▶ [YOUR GOAL] Your task is to transcribe, without alteration, the lines from the top of the material below through the line bearing "if any(a < y", inclusive.

▶ [SOURCE MATERIAL]
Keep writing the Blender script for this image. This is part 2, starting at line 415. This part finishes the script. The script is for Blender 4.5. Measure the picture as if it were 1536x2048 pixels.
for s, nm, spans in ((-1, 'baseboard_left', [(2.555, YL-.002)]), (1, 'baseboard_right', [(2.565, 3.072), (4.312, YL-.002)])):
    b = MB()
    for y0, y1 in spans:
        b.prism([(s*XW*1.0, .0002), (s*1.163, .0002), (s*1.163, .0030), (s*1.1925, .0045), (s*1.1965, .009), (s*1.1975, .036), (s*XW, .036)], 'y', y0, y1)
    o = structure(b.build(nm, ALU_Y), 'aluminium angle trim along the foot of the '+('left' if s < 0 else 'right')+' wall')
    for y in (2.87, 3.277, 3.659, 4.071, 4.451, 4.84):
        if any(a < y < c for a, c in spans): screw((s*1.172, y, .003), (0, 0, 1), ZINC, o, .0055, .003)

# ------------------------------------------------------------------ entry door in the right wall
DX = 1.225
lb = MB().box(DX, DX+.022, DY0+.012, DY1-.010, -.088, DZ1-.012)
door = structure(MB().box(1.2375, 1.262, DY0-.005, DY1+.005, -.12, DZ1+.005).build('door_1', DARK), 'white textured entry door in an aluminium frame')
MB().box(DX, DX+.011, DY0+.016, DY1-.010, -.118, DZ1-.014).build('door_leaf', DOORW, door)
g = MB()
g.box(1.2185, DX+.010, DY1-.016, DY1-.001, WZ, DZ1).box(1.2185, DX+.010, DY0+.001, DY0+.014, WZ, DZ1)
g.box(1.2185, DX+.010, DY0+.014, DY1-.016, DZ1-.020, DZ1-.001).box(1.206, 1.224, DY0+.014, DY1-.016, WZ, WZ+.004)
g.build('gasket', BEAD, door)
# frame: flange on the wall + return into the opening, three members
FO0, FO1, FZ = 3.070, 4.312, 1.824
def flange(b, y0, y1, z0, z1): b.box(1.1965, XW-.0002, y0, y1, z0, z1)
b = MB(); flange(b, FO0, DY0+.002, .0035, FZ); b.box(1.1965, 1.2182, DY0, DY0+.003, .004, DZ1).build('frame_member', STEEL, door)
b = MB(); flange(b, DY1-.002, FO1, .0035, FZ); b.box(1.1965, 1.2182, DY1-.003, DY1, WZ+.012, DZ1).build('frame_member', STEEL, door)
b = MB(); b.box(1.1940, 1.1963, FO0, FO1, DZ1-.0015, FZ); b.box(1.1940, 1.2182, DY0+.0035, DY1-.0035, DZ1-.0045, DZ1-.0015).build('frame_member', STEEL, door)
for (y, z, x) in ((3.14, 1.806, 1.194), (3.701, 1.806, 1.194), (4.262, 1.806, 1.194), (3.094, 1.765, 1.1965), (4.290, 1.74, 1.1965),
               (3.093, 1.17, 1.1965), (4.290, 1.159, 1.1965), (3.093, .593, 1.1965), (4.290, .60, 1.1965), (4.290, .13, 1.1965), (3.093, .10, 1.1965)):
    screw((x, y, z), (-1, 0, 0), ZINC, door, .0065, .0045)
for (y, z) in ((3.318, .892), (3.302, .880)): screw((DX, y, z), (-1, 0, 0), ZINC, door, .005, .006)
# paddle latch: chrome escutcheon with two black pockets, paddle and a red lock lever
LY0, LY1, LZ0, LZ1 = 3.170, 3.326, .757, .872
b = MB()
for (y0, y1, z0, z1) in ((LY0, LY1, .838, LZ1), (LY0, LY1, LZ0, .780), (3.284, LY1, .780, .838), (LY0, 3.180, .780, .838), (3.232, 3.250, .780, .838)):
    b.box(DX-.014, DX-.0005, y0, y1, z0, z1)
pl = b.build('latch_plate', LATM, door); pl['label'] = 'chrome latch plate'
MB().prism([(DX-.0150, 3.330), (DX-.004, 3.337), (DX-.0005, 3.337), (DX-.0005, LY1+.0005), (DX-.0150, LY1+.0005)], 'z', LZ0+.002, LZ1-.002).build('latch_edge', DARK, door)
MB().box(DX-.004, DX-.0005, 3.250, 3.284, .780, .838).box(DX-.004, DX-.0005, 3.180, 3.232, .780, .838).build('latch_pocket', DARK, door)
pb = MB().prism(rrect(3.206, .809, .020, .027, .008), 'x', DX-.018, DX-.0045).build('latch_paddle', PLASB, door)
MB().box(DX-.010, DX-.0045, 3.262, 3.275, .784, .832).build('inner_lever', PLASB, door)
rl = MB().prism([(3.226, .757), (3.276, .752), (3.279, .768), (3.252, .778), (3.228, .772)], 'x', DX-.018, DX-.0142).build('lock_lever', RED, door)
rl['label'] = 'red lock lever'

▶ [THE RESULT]
Keep writing the Blender script for this image. This is part 2, starting at line 415. This part finishes the script. The script is for Blender 4.5. Measure the picture as if it were 1536x2048 pixels.
for s, nm, spans in ((-1, 'baseboard_left', [(2.555, YL-.002)]), (1, 'baseboard_right', [(2.565, 3.072), (4.312, YL-.002)])):
    b = MB()
    for y0, y1 in spans:
        b.prism([(s*XW*1.0, .0002), (s*1.163, .0002), (s*1.163, .0030), (s*1.1925, .0045), (s*1.1965, .009), (s*1.1975, .036), (s*XW, .036)], 'y', y0, y1)
    o = structure(b.build(nm, ALU_Y), 'aluminium angle trim along the foot of the '+('left' if s < 0 else 'right')+' wall')
    for y in (2.87, 3.277, 3.659, 4.071, 4.451, 4.84):
        if any(a < y < c for a, c in spans): screw((s*1.172, y, .003), (0, 0, 1), ZINC, o, .0055, .003)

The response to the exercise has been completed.